Ticket Refund - £10 Administration Fee!!!

Ticket Refund - £10 Administration Fee!!!

Author
Discussion

sa_20v

Original Poster:

4,108 posts

238 months

Wednesday 27th May 2009
quotequote all
Having bought a £40 ticket to travel into London last week, I had literally walked onto the station when I received two calls informing me both my meetings had been cancelled.
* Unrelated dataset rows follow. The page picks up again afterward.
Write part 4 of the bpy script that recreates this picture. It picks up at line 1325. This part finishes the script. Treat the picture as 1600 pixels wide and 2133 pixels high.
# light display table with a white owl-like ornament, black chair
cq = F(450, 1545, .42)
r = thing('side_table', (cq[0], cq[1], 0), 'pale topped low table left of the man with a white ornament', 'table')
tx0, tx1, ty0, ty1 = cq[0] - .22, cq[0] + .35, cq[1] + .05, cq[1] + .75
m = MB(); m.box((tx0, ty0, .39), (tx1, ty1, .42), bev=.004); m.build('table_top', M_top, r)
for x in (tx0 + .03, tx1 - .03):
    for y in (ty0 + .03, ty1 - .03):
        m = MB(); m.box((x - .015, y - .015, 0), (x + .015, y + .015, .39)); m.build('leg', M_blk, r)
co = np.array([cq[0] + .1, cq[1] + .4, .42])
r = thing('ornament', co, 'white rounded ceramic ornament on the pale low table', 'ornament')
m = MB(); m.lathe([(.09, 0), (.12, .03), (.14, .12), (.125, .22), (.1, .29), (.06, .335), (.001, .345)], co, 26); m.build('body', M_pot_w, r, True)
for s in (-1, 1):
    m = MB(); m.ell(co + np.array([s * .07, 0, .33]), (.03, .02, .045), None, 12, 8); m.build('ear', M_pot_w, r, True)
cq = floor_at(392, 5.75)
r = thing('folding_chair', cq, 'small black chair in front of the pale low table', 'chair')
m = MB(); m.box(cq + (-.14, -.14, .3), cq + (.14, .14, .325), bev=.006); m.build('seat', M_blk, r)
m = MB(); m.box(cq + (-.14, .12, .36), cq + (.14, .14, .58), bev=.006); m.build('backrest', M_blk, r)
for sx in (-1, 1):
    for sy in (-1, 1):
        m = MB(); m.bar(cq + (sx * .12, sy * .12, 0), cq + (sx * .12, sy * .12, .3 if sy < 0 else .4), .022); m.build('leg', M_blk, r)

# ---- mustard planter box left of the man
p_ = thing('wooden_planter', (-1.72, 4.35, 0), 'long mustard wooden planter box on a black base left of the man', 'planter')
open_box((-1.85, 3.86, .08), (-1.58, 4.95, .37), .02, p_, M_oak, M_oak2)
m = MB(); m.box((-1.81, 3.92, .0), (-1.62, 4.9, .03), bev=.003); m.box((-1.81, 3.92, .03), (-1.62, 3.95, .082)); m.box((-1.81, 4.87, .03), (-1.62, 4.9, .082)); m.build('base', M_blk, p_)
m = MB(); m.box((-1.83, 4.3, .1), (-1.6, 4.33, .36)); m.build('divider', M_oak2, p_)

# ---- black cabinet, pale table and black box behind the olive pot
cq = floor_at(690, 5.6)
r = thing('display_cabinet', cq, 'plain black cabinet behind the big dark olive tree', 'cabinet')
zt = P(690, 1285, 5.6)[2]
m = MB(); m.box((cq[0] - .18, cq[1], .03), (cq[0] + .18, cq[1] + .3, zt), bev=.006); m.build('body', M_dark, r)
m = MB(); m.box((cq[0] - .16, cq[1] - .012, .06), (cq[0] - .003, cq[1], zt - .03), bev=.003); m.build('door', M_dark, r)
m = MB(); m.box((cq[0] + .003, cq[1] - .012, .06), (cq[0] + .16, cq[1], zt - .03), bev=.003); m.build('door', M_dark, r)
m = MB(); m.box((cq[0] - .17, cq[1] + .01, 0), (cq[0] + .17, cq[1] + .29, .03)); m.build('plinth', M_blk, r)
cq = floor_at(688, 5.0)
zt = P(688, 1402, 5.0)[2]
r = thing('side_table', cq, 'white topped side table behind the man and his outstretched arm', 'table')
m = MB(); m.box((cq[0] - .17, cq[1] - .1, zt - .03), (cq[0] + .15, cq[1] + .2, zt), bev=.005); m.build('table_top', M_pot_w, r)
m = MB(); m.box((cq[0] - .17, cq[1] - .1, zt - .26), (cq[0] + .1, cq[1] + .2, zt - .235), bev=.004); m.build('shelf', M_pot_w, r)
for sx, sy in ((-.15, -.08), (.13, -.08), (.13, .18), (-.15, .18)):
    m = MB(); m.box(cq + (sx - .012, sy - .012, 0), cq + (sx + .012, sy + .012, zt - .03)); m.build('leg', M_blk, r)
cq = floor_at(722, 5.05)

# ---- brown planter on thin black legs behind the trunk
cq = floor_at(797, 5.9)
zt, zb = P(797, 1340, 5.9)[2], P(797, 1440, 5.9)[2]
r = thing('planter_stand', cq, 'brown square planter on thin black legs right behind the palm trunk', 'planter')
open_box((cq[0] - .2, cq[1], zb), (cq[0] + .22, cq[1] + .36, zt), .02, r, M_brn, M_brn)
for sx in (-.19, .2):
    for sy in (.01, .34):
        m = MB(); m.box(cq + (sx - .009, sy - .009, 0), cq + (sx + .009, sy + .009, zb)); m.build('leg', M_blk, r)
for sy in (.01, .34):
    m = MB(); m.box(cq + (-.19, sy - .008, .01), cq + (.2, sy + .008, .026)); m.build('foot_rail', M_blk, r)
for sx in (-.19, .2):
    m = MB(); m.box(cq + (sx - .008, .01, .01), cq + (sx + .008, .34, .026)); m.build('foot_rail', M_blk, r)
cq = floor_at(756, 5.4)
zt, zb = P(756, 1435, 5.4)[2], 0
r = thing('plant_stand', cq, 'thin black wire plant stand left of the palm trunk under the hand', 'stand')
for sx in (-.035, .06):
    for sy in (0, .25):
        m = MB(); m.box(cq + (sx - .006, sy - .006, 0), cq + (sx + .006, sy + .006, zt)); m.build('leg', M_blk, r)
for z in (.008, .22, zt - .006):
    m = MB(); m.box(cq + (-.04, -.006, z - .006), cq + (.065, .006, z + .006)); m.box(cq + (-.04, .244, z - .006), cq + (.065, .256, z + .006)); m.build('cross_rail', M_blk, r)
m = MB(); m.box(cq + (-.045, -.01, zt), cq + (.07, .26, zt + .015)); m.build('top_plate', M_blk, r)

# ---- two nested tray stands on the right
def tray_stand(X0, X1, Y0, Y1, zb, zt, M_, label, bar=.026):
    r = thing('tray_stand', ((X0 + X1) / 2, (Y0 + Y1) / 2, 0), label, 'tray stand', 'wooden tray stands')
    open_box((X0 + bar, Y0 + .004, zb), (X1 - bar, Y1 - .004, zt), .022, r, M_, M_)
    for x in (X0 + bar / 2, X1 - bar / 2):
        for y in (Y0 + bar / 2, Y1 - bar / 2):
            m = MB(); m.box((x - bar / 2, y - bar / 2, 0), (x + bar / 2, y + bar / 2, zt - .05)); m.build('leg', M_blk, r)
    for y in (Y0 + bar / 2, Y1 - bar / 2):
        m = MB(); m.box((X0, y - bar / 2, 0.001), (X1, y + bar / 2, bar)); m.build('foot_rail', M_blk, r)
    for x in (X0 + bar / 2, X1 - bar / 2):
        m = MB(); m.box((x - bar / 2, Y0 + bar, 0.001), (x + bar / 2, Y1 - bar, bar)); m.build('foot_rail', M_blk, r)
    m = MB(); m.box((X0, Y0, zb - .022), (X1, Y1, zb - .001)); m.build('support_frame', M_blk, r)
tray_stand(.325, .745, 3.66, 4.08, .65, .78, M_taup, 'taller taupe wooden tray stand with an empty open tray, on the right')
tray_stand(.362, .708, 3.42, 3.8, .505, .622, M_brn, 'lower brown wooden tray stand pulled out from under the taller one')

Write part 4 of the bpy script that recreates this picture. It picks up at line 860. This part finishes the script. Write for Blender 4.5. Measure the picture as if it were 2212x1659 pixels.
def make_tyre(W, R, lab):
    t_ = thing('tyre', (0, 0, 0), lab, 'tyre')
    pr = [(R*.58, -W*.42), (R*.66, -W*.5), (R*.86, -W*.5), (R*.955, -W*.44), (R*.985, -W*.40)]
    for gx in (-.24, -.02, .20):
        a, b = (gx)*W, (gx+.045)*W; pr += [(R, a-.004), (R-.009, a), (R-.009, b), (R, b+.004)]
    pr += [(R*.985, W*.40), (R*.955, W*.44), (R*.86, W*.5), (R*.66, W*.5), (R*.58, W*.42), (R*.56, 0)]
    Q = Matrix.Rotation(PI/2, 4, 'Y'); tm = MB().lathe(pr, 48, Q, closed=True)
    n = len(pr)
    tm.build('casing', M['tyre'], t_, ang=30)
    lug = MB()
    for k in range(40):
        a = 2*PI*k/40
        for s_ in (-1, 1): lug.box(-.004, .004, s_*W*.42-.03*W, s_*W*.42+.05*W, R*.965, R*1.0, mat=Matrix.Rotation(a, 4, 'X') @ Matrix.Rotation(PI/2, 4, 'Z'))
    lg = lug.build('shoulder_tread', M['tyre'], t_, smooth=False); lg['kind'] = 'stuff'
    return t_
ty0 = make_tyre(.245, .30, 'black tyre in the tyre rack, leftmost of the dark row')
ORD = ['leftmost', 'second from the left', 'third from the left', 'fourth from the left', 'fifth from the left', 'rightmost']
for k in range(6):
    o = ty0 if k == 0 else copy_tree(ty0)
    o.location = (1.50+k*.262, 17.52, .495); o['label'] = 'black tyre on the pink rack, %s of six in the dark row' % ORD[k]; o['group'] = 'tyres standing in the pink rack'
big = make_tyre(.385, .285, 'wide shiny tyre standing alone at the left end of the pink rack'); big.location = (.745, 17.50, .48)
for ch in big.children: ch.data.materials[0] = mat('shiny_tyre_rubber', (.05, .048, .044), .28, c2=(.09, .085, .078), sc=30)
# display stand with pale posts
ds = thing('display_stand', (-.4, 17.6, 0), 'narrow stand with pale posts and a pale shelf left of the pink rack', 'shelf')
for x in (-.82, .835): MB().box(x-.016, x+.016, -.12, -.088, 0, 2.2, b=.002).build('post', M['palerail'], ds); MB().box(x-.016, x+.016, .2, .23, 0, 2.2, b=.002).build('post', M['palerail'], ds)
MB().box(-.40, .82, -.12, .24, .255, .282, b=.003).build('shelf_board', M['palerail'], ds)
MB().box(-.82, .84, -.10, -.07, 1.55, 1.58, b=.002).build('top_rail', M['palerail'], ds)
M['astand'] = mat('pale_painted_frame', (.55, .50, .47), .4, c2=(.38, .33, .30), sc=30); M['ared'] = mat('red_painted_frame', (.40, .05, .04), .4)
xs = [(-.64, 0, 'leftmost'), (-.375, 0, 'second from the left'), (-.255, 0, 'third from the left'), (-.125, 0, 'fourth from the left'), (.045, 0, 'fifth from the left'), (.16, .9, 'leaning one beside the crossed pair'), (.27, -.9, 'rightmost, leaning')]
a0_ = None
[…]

Anyway, I walked back into the ticket office, and after some diplomacy I finally convinced the clerk that I hadn't already used the ticket (which I had purchased from her just 2 minutes earlier) and filled out the necessary refund forms.

When a refund for £30 came through I assumed they had made an error, but no - apparently I had to pay an administration fee of £10!

I'm f***ing outraged, I spend a small fortune to travel in considerable discomfort each year on their service, and now I discover I have to pay for refunds too - how can this be right or fair?

prand

6,021 posts

203 months

Wednesday 27th May 2009
quotequote all
I feel your pain, but that's nothing.

Wait till you book in advance online (as recomended not only by the train companies, but also trainliine.com, and my company for business travel), you select the cheapest ticket which suits the time you travel, and a reasonable price to save yourself or your company money.

- You get ZERO refund for this if you cannot use the ticket (see their terms and conditions) - think for example when travel was made "difficult" by the snow in Feb, or your meeting was moved to another location the day you booked it.

- You have to pay FULL FARE (eg £120 on a London to Leeds single) if you try to travel on another booked train without the correct ticket and booking in advance.

So f*ck you customer!

The best thing is that if you are organised, you can get really good value travel on trains nowadays, especially over long distance. If you are not organised, or have to travel at short notice, then you are generally screwed.

oyster

12,859 posts

255 months

Wednesday 27th May 2009
quotequote all
Is this really a 'Holidays & Travel' topic? I guess it'll now get 3 responses instead of 20 as it would in The Lounge, or 40 as in the old P&P.

Anyway. I guess it's in the T&Cs of the ticket purchase, and it could be argued that they don't actually have to refund you at all. After all, many boat, plane, hotel, car rental fees et al are non-refundable.

£10 is a bit steep though for about 30 seconds effort at the counter.

oyster

12,859 posts

255 months

Wednesday 27th May 2009
quotequote all
prand said:
I feel your pain, but that's nothing.

Wait till you book in advance online (as recomended not only by the train companies, but also trainliine.com, and my company for business travel), you select the cheapest ticket which suits the time you travel, and a reasonable price to save yourself or your company money.

- You get ZERO refund for this if you cannot use the ticket (see their terms and conditions) - think for example when travel was made "difficult" by the snow in Feb, or your meeting was moved to another location the day you booked it.

- You have to pay FULL FARE (eg £120 on a London to Leeds single) if you try to travel on another booked train without the correct ticket and booking in advance.

So f*ck you customer!

The best thing is that if you are organised, you can get really good value travel on trains nowadays, especially over long distance. If you are not organised, or have to travel at short notice, then you are generally screwed.
Unlike the OP's post, I have no sympathy with yours.

If you want flexibility then surely you have to pay for it. If you pay a cheap fare then you get little with it.